BEGIN Data provided
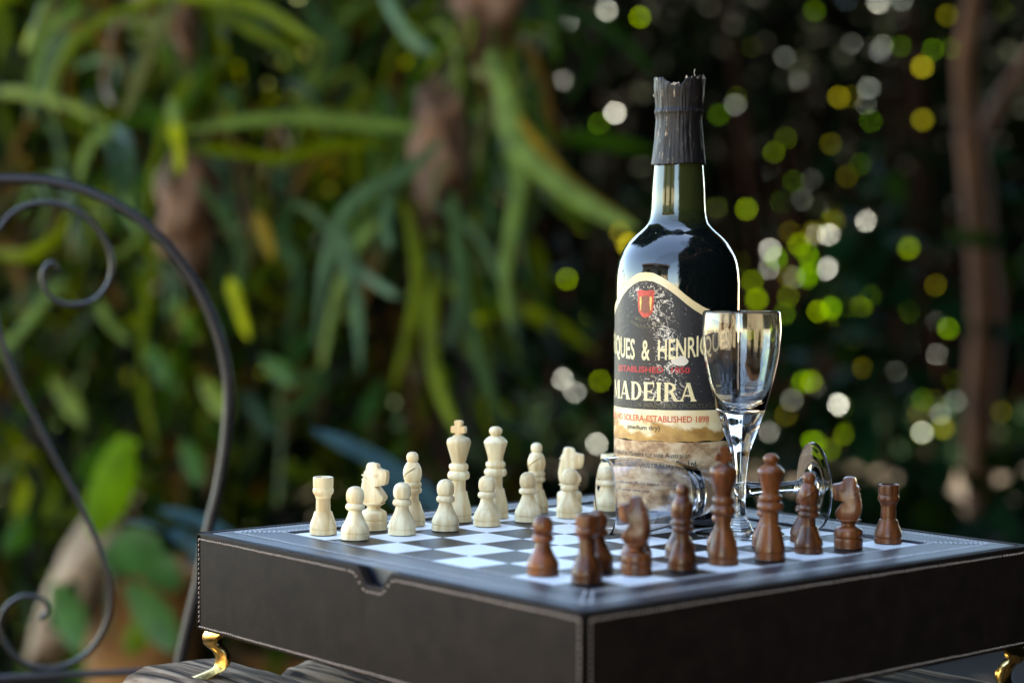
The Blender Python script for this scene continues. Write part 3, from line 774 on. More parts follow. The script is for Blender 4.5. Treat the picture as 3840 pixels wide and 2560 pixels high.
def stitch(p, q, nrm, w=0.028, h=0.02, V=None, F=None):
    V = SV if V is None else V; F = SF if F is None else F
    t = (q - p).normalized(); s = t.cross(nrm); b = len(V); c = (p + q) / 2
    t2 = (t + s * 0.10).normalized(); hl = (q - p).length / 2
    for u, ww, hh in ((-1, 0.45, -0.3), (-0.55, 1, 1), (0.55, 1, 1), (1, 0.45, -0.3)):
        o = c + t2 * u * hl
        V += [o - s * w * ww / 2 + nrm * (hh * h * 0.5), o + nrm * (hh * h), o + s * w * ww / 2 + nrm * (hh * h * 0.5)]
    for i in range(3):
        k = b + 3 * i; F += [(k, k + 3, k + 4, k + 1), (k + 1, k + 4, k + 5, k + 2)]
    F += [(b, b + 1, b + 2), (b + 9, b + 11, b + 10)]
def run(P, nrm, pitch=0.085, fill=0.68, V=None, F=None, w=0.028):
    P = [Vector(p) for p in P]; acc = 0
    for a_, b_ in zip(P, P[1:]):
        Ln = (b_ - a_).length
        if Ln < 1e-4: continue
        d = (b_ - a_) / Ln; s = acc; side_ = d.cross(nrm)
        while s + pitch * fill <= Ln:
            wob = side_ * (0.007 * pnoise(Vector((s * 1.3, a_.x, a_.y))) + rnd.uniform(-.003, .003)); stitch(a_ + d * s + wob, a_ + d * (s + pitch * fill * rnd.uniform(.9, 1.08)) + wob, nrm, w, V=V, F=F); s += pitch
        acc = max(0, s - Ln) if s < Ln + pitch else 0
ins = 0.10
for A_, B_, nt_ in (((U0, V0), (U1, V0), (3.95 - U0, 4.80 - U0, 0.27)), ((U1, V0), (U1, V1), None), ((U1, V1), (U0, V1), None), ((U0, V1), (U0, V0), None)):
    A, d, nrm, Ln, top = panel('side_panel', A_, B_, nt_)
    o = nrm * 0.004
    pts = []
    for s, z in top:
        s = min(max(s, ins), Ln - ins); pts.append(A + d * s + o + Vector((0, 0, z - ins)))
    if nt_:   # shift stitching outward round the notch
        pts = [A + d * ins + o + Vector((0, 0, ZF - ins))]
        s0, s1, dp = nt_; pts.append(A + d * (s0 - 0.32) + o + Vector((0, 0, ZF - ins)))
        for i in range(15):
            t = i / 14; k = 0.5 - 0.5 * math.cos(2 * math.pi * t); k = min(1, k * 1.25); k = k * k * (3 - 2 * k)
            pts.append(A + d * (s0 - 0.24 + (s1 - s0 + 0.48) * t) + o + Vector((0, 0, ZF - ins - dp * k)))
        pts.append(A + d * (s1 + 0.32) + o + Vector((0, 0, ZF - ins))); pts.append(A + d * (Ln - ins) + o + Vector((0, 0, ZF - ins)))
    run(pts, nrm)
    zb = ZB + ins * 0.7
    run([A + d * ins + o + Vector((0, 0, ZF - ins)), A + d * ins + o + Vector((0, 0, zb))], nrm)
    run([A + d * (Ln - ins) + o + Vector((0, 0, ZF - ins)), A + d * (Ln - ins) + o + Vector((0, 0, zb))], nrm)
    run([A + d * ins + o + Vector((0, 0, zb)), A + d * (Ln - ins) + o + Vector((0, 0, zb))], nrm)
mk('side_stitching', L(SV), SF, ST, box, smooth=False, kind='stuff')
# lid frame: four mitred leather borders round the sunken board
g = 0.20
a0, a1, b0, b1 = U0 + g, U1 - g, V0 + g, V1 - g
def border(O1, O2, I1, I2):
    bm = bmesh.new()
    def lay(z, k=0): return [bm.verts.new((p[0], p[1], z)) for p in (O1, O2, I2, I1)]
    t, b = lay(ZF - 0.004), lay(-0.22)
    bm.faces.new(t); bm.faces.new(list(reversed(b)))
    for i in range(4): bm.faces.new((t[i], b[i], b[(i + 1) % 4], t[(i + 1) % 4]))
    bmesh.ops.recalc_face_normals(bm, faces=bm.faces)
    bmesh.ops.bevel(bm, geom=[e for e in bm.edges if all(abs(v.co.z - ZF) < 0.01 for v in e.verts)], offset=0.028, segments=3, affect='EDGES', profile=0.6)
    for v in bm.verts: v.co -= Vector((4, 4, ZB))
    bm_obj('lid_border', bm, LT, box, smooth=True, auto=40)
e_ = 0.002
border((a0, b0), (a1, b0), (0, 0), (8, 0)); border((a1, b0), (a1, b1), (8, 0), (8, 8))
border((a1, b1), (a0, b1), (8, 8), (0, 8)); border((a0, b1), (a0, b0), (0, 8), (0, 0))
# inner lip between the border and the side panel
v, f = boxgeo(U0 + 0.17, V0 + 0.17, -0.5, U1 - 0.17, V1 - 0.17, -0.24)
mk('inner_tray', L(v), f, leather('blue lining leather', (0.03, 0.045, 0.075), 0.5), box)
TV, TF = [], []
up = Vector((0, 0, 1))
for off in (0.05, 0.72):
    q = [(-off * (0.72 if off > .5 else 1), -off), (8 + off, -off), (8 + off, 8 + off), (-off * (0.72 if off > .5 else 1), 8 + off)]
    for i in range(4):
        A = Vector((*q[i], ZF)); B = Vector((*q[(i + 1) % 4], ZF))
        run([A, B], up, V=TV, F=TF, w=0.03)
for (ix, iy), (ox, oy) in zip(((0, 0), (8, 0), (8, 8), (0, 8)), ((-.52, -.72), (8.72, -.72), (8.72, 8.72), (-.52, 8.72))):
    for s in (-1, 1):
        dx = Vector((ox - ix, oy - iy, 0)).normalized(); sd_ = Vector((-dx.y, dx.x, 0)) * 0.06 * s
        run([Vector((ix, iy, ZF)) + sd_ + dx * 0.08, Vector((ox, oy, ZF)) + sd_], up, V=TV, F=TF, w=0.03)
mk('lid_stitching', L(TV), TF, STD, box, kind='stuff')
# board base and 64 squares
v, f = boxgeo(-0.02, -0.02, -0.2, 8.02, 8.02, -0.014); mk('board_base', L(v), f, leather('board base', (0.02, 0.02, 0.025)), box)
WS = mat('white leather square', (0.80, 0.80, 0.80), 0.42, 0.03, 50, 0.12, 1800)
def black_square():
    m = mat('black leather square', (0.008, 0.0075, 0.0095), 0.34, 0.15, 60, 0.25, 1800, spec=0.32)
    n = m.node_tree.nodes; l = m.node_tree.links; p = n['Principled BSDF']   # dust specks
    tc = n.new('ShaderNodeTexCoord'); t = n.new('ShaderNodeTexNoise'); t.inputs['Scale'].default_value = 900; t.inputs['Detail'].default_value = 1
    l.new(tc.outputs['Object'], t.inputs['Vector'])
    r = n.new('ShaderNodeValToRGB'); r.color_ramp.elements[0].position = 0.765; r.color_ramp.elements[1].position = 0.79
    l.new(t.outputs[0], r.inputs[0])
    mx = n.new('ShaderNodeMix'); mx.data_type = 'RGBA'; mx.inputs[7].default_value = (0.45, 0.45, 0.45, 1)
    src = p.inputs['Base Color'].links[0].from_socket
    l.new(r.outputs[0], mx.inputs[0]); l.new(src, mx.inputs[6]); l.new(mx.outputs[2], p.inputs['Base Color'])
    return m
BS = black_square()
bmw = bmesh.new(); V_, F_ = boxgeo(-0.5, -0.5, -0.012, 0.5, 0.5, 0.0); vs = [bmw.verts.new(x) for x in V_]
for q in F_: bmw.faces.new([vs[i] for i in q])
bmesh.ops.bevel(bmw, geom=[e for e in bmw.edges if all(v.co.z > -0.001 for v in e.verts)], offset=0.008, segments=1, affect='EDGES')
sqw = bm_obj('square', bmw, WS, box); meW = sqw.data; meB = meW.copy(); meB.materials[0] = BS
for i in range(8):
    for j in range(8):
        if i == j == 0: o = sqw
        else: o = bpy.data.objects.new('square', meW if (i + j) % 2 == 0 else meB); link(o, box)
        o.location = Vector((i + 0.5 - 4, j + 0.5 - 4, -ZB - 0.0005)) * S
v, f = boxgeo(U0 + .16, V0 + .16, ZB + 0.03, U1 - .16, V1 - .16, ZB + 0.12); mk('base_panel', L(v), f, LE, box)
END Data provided
BEGIN Data provided
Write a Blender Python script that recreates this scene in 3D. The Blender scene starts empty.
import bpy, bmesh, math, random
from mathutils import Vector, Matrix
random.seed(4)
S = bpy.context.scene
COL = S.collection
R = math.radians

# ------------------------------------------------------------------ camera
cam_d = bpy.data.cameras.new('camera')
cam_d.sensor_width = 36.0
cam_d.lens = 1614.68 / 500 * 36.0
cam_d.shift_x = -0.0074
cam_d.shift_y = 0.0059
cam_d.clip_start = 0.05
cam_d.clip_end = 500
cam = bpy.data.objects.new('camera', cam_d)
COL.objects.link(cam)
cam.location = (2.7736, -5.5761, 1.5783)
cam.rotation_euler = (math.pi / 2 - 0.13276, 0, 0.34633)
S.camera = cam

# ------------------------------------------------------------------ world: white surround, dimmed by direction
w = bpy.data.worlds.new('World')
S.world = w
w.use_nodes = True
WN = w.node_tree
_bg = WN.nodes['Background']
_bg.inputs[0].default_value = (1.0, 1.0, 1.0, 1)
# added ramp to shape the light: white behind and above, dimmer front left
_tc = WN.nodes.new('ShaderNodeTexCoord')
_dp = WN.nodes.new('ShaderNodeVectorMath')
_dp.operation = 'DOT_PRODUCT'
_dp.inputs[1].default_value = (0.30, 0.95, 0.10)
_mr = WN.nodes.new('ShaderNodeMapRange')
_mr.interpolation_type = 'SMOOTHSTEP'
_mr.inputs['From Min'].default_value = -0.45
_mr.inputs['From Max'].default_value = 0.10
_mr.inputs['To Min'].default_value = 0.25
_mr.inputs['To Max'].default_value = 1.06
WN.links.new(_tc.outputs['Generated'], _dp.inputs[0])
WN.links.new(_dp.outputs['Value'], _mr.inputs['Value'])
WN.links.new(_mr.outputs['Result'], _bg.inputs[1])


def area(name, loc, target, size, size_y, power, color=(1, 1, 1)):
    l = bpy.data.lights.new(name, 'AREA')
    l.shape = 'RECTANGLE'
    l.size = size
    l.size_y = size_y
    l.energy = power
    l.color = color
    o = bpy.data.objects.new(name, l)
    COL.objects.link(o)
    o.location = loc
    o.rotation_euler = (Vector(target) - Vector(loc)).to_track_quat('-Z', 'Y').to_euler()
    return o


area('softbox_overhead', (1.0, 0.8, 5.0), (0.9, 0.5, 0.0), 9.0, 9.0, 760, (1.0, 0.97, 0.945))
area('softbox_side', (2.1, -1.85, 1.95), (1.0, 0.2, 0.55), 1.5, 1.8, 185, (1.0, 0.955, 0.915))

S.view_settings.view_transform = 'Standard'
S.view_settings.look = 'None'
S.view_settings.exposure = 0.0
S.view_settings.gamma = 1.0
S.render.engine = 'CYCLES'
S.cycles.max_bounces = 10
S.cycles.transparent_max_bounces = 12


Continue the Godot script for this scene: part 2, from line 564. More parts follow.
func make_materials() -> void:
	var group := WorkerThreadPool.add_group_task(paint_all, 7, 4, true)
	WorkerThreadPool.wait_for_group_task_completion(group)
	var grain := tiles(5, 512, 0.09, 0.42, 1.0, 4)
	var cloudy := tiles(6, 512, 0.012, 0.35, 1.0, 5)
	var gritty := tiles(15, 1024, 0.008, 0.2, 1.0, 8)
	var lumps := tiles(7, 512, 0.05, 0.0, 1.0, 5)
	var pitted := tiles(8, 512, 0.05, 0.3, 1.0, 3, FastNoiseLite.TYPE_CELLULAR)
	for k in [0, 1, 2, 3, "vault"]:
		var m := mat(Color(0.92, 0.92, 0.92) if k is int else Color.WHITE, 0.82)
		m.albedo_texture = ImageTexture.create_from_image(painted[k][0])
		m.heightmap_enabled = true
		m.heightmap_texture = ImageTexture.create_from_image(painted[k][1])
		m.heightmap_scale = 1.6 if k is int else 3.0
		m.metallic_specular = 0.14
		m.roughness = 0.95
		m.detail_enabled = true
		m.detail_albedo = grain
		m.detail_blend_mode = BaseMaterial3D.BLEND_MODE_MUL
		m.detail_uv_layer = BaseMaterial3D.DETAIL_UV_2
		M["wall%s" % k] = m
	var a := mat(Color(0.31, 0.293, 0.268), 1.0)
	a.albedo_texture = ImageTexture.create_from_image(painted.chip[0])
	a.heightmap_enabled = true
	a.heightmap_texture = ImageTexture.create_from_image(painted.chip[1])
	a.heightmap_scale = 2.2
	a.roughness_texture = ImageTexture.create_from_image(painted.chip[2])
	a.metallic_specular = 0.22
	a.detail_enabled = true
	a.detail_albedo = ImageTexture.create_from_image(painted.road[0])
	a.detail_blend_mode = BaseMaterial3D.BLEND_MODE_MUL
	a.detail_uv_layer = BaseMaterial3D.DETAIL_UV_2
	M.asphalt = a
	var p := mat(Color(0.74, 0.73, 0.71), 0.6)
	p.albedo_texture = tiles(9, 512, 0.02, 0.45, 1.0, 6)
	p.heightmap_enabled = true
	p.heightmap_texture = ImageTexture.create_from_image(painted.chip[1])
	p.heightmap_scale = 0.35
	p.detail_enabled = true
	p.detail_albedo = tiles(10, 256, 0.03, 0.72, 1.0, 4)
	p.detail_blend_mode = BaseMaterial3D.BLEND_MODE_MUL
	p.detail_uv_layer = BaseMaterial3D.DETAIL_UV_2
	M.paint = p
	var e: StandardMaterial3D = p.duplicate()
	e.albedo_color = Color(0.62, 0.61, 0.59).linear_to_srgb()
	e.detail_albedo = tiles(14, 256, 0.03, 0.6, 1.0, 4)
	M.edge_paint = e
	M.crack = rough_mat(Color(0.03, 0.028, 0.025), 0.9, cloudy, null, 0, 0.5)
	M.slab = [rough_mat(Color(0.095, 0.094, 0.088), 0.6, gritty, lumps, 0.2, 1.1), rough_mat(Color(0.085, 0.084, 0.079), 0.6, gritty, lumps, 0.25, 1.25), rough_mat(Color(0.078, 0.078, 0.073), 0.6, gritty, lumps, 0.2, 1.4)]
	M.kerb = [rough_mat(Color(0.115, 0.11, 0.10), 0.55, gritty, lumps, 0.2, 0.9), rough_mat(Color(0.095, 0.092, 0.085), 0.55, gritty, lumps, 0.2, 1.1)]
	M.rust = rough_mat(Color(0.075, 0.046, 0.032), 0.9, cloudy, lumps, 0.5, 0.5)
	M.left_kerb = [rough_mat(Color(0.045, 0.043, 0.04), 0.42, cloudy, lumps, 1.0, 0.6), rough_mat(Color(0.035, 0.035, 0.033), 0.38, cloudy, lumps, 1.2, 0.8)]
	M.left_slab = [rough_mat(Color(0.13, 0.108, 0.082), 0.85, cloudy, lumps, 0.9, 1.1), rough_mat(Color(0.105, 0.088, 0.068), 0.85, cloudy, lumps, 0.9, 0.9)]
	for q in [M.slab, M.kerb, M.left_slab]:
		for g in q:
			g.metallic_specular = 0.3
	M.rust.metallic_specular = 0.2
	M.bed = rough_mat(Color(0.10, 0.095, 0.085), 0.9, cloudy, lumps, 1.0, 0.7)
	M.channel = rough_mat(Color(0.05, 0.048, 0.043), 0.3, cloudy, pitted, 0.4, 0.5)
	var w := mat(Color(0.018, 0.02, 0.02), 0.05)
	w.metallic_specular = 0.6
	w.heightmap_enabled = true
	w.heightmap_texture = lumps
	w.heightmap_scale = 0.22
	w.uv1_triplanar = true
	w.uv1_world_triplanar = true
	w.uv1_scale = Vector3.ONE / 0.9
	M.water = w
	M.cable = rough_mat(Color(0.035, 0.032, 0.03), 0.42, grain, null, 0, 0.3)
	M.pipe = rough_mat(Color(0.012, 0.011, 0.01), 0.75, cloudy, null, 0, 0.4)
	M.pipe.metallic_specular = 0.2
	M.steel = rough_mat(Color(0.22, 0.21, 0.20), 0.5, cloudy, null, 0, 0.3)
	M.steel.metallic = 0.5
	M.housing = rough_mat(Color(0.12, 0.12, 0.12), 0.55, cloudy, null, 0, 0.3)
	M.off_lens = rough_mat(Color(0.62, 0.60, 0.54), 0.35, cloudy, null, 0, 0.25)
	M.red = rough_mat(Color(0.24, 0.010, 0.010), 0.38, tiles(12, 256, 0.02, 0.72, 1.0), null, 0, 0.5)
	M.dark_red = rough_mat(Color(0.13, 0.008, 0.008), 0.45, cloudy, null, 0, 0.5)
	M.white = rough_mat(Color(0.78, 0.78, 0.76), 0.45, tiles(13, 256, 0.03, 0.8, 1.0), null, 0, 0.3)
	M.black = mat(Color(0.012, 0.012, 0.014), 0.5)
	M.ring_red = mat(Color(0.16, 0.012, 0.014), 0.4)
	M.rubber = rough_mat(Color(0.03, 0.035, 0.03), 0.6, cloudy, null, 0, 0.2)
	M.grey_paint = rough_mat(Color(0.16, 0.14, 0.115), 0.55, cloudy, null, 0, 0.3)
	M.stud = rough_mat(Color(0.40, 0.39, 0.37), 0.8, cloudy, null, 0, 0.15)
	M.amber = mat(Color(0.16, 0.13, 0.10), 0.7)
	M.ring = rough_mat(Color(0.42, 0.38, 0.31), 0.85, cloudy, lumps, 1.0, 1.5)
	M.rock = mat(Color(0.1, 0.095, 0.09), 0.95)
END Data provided
The task → Return all lines containing the word "part".

Exercise response →
The Blender Python script for this scene continues. Write part 3, from line 774 on. More parts follow. The script is for Blender 4.5. Treat the picture as 3840 pixels wide and 2560 pixels high.
Continue the Godot script for this scene: part 2, from line 564. More parts follow.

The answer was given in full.